Justin Torres wins National Book Award for queer novel ‘Blackouts’

Justin Torres’ queer novel “Blackouts” won the National Book Award for fiction Wednesday night.

Blackouts” — his second novel after his award-winning “We the Animals” — combines fictional storytelling with hidden queer history. The book follows a dying older man, Juan Gay, as he discusses the erasure and distortion of LGBTQ history with his young friend, whom he affectionately refers to as “Nene.”

Central to the deathbed conversation between the two men is the real-life 1940s publication “Sex Variants: A Study of Homosexual Patterns” and the research’s “devastating history.” According to the description of “Blackouts” provided by the book’s publisher, the Macmillan imprint Farrar, Straus and Giroux, “Sex Deviants” was based on the work of queer researcher Jan Gay, but her groundbreaking research was “co-opted” and “her name buried.”

“Blackouts” by Justin Torres.Farrar, Straus and Giroux

This year’s other National Book Award fiction finalists were “Chain-Gang All-Stars” by Nana Kwame Adjei-Brenyah, “Temple Folk” by Aaliyah Bilal, “This Other Eden” by Paul Harding and “The End of Drum-Time” by Hanna Pylväinen.

In addition to “Blackouts,” the evening’s other winners were Ned Blackhawk’s “The Rediscovery of America: Native Peoples and the Unmaking of U.S. History” for nonfiction, Craig Santos Perez’s “from unincorporated territory [åmot]“ for poetry, Stênio Gardel’s “The Words That Remain” for translated literature and Dan Santat’s “A First Time for Everything” for young people’s literature.

During his brief acceptance speech at the 74th National Book Awards ceremony, Torres thanked his partner, literary scholar David Russell, for “putting up with my excessive lamentations about this book” and also his “queer family.”

He then invited fellow authors and nominees to the stage to share a joint statement regarding the Israel-Hamas war. 

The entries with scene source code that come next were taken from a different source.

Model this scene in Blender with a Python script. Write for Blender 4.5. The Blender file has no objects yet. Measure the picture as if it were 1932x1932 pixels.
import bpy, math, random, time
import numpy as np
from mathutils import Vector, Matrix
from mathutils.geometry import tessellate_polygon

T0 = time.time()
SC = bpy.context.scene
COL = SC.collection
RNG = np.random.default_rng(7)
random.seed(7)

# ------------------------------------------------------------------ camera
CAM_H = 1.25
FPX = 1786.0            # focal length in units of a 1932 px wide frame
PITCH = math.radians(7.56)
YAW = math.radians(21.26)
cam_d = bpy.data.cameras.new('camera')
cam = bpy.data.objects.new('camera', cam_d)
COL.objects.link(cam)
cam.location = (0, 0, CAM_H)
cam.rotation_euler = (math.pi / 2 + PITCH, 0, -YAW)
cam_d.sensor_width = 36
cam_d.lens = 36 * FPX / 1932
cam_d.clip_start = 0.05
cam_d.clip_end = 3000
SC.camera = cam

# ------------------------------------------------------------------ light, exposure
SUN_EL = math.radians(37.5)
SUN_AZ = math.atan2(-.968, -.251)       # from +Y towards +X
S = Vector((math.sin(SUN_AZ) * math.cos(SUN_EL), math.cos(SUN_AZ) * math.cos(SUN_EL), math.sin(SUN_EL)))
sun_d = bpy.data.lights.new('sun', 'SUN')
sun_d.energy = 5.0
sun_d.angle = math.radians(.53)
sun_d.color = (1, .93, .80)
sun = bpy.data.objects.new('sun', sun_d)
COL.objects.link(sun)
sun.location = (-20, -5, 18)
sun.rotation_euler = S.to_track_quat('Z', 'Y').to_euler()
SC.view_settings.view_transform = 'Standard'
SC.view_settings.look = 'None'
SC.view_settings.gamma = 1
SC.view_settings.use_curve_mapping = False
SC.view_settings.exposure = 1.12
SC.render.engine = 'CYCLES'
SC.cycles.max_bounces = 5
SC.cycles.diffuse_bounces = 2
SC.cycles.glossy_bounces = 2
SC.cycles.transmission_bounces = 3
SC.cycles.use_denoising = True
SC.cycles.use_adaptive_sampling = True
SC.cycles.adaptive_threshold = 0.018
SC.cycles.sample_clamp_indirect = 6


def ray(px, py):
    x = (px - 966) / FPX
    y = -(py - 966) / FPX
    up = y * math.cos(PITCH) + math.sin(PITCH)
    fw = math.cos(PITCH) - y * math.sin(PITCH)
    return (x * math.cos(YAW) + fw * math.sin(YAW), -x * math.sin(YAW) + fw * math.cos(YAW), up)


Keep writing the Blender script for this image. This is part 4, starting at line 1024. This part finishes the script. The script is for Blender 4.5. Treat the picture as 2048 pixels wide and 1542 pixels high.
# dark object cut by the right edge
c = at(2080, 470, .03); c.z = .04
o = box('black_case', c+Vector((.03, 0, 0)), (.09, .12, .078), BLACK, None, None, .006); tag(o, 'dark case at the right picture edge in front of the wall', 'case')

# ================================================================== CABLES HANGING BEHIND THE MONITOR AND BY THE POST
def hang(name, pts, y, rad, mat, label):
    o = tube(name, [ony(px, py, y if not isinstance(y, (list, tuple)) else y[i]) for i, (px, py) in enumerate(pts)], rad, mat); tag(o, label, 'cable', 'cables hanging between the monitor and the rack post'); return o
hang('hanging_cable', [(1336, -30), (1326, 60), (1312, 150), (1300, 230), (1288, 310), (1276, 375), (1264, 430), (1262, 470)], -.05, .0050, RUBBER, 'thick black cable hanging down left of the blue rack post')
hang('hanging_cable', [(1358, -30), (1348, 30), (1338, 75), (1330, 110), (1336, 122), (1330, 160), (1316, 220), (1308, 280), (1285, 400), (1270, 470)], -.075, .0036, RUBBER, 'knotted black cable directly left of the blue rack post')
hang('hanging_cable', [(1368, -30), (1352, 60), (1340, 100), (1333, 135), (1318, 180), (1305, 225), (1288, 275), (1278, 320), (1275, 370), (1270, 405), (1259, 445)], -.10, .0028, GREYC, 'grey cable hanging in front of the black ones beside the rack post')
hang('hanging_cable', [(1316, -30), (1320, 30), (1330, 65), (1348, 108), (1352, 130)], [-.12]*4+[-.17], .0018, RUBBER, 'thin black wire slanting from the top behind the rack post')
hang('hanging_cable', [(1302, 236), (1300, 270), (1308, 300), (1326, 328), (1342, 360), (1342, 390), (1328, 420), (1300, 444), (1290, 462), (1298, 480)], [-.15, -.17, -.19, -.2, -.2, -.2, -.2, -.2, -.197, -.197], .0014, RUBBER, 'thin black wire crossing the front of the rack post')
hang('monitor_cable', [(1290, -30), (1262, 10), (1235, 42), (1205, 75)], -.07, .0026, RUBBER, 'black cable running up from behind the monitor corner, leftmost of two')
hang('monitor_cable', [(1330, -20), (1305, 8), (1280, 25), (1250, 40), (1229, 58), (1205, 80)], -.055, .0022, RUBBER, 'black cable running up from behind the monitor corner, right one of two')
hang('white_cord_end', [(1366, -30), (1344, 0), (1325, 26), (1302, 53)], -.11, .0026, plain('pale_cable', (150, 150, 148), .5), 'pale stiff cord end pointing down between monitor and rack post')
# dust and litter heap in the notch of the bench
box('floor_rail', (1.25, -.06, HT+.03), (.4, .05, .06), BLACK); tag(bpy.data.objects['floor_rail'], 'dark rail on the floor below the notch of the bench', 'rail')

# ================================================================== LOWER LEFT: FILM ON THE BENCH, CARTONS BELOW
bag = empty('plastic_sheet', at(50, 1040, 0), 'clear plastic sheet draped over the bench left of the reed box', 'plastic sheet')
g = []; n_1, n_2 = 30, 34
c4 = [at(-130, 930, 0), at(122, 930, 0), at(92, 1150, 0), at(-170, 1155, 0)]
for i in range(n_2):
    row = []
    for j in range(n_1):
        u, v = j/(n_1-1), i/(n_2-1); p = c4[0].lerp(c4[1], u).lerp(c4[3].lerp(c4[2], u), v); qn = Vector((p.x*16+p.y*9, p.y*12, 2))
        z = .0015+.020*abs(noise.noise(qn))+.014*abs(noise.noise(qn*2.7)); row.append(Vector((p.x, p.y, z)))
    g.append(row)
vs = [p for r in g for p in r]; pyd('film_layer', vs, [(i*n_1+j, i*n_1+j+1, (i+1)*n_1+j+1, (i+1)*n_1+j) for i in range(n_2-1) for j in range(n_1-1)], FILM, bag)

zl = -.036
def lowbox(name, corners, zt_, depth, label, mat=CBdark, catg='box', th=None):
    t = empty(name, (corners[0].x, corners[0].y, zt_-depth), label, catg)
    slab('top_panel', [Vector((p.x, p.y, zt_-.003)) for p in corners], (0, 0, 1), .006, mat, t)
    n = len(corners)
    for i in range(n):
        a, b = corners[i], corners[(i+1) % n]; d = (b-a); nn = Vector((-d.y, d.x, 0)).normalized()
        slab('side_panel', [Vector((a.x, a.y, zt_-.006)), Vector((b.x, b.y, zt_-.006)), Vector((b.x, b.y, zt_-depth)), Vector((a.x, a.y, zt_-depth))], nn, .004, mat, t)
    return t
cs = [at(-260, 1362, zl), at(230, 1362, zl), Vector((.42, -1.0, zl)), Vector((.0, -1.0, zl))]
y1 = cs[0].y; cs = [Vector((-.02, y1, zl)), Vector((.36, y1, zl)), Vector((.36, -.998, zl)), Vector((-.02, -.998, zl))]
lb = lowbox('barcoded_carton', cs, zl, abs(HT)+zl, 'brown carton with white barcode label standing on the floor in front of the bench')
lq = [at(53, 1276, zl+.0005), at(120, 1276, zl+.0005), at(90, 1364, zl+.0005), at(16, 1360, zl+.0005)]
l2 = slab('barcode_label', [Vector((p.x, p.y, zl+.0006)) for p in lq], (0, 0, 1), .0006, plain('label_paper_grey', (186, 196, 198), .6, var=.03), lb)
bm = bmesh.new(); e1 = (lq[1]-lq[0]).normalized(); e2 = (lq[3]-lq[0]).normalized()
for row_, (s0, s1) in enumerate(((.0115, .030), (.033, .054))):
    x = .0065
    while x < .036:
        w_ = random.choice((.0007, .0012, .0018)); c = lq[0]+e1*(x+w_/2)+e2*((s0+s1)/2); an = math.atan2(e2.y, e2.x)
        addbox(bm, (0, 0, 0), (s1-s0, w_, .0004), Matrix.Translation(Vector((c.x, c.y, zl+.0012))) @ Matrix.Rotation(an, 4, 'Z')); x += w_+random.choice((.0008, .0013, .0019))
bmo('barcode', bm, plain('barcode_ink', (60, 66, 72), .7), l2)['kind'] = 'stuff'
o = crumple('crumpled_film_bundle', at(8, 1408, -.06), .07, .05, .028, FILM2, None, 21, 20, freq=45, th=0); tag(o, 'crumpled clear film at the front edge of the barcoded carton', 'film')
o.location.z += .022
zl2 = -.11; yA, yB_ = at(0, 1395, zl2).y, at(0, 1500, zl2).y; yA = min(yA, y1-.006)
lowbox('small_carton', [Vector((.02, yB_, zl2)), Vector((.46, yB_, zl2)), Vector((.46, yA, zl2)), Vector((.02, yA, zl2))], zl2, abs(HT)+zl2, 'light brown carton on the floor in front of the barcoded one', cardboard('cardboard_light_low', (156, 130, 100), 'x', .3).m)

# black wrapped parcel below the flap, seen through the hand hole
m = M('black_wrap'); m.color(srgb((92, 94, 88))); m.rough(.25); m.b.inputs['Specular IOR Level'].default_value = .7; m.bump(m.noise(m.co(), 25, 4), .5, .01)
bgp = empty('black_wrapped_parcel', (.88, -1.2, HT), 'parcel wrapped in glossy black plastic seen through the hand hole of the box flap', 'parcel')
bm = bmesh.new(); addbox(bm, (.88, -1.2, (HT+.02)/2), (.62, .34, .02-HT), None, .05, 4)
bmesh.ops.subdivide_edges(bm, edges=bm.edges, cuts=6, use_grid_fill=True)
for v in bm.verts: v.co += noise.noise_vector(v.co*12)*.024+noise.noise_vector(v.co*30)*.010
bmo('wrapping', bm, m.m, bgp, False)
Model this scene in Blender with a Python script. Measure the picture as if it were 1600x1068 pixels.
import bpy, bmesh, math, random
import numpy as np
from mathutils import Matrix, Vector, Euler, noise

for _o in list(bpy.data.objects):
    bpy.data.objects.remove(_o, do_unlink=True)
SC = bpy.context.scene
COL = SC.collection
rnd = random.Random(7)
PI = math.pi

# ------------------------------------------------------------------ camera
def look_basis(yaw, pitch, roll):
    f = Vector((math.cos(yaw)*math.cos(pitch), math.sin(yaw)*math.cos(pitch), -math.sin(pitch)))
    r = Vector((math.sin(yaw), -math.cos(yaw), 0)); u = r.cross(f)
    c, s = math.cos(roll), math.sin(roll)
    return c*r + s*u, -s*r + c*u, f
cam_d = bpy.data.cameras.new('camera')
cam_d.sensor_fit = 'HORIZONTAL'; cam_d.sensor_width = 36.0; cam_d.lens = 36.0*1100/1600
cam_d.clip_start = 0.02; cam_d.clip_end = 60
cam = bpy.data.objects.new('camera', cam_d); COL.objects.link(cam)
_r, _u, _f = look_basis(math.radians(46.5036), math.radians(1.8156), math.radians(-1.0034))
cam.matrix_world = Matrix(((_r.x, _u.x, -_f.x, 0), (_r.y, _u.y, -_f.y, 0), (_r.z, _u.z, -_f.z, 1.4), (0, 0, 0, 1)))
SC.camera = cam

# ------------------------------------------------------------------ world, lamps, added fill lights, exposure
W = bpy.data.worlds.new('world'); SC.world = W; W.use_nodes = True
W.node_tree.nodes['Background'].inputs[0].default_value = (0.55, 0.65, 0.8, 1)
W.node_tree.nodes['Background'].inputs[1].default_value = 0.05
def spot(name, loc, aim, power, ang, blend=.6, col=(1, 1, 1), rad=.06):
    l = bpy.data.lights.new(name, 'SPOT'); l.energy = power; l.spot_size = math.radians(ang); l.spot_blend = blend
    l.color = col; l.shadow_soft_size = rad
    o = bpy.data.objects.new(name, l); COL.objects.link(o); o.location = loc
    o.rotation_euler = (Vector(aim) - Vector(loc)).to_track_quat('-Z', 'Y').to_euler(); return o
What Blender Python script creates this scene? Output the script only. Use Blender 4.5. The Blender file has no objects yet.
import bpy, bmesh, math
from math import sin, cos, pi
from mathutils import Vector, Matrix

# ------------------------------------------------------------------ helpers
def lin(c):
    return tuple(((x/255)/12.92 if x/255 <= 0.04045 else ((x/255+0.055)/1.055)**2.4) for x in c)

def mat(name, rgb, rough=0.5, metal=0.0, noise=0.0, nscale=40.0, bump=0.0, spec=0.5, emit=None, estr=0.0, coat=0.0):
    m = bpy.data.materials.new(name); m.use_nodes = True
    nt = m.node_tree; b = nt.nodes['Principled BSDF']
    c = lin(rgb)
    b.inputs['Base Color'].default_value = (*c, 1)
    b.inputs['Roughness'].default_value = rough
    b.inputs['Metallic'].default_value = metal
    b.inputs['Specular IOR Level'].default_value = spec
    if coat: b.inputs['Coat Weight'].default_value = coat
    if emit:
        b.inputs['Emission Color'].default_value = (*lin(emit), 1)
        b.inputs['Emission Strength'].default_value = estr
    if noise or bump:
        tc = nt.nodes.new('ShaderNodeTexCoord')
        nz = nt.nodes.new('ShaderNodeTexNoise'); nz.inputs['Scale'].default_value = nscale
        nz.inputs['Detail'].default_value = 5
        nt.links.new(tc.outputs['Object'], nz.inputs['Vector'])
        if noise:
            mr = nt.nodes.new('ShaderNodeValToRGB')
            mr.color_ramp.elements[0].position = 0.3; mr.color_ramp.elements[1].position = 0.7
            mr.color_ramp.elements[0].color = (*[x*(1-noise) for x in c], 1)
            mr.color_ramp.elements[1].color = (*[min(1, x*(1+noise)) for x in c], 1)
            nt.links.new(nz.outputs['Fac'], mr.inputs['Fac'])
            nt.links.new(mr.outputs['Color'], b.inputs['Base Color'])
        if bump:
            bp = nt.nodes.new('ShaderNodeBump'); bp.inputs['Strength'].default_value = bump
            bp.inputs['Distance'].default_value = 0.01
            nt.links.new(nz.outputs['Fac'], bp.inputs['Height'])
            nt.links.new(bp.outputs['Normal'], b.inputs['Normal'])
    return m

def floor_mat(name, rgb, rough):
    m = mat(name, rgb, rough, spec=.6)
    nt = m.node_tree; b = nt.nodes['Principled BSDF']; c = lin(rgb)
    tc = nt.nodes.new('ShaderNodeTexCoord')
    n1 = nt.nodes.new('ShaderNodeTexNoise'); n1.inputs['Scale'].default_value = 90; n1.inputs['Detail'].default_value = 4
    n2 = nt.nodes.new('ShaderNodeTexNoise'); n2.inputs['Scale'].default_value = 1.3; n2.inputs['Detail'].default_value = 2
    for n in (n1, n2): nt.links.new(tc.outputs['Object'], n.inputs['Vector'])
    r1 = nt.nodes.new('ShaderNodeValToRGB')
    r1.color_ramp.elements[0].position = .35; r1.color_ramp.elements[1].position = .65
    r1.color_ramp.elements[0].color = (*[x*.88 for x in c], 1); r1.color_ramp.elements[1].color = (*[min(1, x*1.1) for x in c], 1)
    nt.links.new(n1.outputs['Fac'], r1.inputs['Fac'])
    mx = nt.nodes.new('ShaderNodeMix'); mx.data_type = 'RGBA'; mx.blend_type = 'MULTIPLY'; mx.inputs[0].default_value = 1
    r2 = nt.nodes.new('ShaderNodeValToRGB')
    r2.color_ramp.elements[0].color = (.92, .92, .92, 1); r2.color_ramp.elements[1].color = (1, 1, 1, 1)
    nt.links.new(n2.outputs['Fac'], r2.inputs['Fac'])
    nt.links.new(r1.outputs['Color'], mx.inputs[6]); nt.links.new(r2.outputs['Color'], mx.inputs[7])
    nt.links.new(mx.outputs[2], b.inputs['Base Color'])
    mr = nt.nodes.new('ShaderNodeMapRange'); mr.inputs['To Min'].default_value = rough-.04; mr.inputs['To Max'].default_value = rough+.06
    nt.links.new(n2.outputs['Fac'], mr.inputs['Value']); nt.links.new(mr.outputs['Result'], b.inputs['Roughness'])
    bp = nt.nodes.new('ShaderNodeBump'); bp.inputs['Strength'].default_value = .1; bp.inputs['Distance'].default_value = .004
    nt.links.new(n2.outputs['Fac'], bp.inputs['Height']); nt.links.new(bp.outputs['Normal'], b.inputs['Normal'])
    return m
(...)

The statement, read by Bilal, condemned the “ongoing bombardment of Gaza” and called for a humanitarian cease-fire to provide aid to Palestinian civilians, particularly children.

“We oppose antisemitism and anti-Palestinian sentiments and Islamophobia equally, accepting the human dignity of all parties, knowing that further bloodshed does nothing to secure lasting peace in the region,” Bilal said as 19 other authors and nominees stood behind her on the stage. 

A standing ovation followed her remarks. 

The joint statement did, however, result in one of the event’s sponsors, Zibby Media, withdrawing its support ahead of the event because of concerns that the statement could be antisemitic and anti-Israel, The Associated Press reported.